DATASET CONTENT ::
┌──

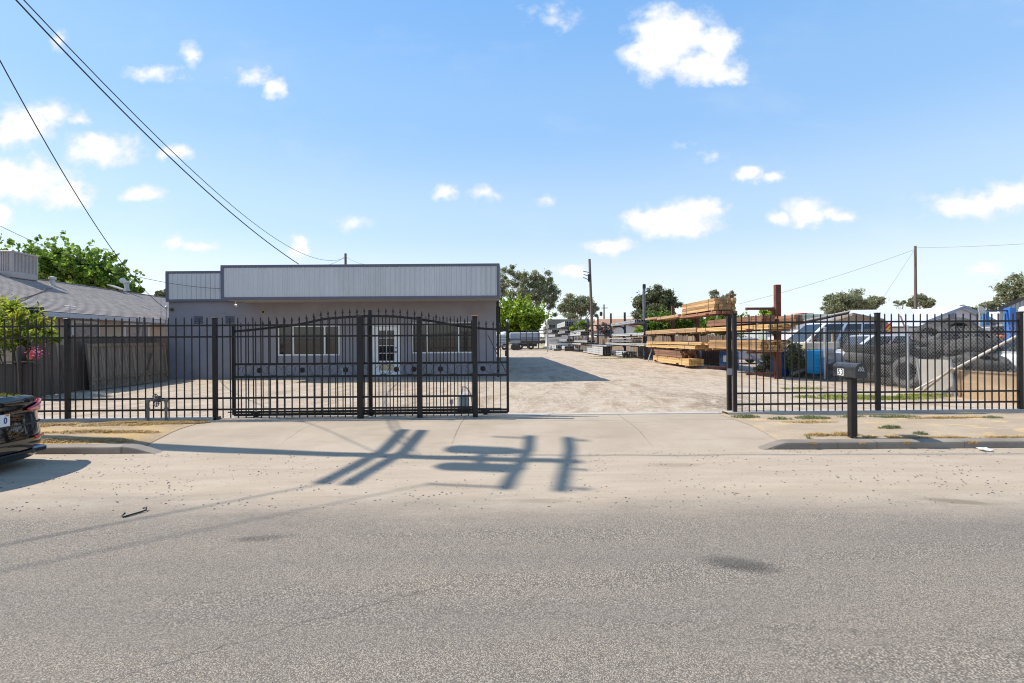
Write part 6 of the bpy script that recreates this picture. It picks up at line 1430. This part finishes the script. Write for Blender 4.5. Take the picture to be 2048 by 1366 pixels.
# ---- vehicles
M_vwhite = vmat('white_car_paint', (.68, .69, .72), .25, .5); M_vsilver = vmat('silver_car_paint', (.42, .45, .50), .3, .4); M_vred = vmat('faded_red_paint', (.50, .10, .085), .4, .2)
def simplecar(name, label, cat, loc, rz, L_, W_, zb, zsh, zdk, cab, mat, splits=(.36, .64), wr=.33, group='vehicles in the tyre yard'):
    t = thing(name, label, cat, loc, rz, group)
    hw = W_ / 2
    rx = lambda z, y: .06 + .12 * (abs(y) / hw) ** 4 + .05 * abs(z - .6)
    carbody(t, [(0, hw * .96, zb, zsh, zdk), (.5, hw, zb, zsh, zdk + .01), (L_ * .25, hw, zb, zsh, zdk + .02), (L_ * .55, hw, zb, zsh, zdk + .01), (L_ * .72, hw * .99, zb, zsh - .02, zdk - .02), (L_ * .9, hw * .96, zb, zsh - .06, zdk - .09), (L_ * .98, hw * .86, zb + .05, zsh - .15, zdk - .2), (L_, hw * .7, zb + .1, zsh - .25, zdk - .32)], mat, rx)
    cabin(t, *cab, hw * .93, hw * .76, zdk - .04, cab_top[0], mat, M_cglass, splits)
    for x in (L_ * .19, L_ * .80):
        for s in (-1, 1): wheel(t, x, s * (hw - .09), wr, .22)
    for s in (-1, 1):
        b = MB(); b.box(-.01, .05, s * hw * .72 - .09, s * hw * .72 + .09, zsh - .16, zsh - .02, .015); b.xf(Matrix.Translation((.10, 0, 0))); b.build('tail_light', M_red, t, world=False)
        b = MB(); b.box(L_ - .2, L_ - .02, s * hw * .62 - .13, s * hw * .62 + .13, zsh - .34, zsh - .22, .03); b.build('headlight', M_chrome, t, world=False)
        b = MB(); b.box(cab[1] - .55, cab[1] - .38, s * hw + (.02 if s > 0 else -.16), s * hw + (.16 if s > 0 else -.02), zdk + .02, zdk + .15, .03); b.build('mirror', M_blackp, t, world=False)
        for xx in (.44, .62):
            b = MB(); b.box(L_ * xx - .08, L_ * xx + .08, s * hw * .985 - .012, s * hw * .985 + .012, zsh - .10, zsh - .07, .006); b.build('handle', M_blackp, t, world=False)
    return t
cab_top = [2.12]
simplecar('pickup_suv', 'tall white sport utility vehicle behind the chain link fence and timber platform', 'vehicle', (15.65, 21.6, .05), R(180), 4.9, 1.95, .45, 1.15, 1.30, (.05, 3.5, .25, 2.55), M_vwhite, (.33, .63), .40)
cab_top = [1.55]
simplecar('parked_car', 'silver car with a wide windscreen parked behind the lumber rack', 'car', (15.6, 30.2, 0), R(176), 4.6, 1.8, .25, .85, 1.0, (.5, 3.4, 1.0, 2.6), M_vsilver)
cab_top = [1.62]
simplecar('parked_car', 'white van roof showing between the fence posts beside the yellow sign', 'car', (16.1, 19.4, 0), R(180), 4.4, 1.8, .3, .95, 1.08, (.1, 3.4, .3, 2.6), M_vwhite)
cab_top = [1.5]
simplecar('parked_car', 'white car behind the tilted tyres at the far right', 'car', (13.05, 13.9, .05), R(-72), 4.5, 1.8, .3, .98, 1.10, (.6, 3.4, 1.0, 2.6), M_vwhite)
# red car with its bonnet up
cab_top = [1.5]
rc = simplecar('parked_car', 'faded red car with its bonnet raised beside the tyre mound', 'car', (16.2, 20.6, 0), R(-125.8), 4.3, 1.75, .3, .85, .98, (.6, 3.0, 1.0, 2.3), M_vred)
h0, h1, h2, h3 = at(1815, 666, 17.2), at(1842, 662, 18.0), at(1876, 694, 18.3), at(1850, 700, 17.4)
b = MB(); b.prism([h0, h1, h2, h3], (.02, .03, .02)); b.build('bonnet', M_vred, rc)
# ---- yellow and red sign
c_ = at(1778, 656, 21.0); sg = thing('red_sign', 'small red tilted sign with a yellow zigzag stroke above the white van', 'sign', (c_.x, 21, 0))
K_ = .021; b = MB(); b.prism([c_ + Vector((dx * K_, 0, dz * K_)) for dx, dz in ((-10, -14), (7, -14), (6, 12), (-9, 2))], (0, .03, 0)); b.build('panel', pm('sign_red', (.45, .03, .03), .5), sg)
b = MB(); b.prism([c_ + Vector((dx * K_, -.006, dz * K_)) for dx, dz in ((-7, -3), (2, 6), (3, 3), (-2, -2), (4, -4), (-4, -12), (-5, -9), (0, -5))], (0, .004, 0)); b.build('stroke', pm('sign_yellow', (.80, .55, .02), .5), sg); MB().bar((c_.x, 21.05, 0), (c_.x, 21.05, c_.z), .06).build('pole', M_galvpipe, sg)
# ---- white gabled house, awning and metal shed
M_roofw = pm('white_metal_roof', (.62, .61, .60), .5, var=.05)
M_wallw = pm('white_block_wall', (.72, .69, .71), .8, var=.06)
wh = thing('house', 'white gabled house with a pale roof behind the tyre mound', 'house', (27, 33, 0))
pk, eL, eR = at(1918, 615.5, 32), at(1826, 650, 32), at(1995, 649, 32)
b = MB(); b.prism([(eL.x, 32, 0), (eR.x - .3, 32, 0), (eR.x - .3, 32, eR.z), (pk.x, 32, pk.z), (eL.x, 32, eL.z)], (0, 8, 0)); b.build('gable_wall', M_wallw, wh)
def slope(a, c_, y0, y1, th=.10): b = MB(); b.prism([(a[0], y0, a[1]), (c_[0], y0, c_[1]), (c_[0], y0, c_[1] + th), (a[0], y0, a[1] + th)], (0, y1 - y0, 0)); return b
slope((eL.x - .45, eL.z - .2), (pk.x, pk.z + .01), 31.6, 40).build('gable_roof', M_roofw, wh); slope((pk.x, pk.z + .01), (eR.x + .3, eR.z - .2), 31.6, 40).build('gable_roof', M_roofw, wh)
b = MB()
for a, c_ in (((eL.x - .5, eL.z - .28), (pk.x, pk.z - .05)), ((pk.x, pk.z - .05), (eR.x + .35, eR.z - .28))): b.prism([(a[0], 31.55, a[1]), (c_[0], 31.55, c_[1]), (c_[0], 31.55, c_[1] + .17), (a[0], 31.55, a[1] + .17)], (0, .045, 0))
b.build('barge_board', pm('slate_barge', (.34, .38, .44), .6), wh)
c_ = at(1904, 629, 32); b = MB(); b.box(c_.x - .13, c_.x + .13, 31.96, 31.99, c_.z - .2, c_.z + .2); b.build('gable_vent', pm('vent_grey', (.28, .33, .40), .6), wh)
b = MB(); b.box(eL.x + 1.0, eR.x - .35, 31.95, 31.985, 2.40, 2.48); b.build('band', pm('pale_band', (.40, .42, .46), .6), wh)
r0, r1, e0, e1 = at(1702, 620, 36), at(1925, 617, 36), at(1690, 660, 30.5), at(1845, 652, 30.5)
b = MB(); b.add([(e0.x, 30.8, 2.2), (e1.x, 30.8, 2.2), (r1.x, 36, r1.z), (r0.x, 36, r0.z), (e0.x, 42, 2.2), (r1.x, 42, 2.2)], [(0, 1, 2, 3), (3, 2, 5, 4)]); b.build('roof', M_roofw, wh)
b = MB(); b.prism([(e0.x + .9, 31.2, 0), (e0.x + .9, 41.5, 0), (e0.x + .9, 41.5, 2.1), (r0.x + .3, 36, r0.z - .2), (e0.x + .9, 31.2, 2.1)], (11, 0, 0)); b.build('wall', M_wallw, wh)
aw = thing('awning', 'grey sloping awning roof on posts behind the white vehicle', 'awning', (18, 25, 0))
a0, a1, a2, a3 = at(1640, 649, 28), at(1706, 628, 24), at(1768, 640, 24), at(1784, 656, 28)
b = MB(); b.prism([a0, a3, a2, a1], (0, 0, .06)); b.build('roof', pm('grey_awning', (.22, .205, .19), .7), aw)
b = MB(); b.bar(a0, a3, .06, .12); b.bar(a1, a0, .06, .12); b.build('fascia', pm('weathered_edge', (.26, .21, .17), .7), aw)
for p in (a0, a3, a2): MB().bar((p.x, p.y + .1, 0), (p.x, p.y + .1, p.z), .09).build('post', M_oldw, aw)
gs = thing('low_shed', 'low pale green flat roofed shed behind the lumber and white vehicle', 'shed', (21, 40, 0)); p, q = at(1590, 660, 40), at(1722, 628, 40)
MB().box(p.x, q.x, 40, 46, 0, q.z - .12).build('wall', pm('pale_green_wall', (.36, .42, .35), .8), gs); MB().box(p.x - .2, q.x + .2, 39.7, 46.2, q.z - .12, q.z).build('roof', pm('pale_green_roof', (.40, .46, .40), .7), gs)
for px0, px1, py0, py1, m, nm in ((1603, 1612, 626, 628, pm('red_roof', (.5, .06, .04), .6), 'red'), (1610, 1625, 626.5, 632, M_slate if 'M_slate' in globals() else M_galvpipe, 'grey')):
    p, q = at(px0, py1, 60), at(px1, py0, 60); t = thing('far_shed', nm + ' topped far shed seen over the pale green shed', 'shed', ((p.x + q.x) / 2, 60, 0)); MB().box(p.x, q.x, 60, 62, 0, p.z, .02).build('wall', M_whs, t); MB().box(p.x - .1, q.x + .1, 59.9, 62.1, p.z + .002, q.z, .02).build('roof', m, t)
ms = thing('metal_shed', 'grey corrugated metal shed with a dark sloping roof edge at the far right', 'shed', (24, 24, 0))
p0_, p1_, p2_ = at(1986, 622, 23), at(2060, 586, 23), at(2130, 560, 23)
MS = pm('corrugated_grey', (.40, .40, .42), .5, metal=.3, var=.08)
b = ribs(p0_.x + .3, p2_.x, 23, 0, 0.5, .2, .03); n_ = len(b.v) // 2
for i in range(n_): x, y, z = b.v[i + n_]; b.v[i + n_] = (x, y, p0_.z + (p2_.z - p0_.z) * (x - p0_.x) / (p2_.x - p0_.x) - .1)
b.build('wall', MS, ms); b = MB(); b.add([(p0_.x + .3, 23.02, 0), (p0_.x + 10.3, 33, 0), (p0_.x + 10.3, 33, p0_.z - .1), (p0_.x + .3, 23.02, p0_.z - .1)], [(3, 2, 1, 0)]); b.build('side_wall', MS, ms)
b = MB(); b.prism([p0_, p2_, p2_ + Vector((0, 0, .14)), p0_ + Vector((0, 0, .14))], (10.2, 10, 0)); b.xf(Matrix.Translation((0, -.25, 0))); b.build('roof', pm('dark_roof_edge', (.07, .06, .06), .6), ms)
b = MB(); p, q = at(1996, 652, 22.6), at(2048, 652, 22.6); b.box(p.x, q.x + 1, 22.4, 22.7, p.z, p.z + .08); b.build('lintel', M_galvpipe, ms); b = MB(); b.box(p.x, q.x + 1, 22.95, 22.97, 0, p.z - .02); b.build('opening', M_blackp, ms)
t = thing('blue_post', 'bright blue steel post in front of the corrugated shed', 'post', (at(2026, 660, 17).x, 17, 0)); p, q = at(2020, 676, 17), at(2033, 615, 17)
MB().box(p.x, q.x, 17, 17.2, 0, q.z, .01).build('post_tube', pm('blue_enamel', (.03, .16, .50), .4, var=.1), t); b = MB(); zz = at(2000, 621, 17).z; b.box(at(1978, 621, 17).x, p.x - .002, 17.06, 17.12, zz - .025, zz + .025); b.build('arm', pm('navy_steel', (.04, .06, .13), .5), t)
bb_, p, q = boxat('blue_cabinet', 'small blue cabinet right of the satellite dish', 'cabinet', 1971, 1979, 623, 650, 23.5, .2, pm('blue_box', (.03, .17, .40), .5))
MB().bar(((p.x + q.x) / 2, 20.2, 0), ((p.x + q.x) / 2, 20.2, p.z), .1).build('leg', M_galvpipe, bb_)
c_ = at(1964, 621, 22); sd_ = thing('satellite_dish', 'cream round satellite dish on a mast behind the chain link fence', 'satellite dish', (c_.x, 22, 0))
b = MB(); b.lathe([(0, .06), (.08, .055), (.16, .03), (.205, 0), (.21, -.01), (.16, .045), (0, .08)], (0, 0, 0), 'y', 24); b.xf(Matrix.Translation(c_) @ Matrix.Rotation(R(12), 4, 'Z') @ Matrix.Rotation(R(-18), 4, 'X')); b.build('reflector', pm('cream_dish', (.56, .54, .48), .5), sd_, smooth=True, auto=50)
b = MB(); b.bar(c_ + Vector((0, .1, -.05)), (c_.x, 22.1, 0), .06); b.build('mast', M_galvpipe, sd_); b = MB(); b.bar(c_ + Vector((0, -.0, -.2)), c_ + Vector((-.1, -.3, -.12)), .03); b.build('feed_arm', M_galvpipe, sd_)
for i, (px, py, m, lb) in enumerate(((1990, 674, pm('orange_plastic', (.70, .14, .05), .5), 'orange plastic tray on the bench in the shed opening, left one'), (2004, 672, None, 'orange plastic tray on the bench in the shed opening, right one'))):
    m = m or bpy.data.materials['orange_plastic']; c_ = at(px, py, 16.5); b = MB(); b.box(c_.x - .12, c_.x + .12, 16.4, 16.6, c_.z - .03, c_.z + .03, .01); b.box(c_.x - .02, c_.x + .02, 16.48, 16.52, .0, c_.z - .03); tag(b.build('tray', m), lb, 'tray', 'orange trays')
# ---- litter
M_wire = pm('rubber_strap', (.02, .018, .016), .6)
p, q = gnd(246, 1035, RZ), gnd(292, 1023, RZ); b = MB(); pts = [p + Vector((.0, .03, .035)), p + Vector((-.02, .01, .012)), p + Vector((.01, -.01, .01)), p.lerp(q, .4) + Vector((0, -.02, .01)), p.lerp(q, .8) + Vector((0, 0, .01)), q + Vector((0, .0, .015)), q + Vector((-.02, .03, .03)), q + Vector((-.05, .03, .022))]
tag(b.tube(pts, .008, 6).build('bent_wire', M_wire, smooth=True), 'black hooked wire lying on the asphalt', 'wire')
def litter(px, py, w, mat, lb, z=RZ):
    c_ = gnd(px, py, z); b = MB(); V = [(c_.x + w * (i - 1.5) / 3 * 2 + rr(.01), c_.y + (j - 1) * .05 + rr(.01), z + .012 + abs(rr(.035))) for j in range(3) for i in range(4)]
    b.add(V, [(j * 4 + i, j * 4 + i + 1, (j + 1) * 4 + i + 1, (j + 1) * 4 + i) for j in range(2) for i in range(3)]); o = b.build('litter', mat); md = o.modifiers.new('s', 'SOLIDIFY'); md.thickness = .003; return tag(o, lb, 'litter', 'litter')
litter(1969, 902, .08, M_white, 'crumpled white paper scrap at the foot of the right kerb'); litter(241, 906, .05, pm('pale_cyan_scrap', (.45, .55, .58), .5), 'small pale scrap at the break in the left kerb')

└──
┌──

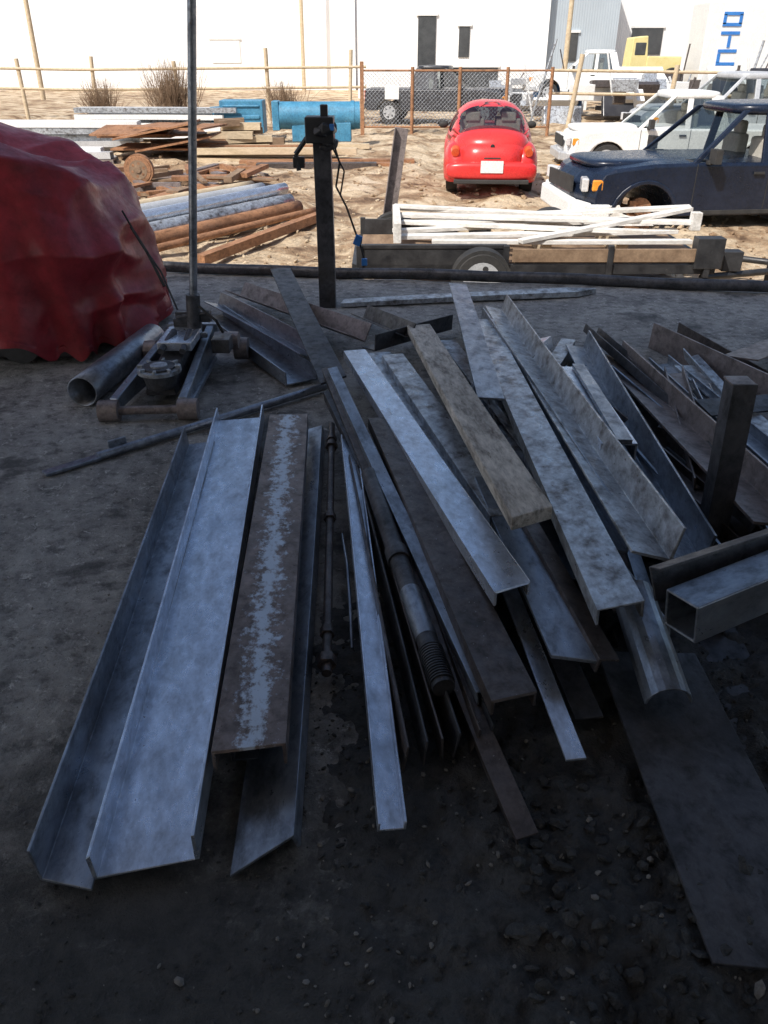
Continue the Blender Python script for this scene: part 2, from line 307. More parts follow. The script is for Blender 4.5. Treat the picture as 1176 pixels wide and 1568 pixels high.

└──

AIM OF THE EXERCISE ::
Identify how many lines in the entries above contain the word "picture" and provide only that figure.

SOLUTION FOR THIS TASK ::
2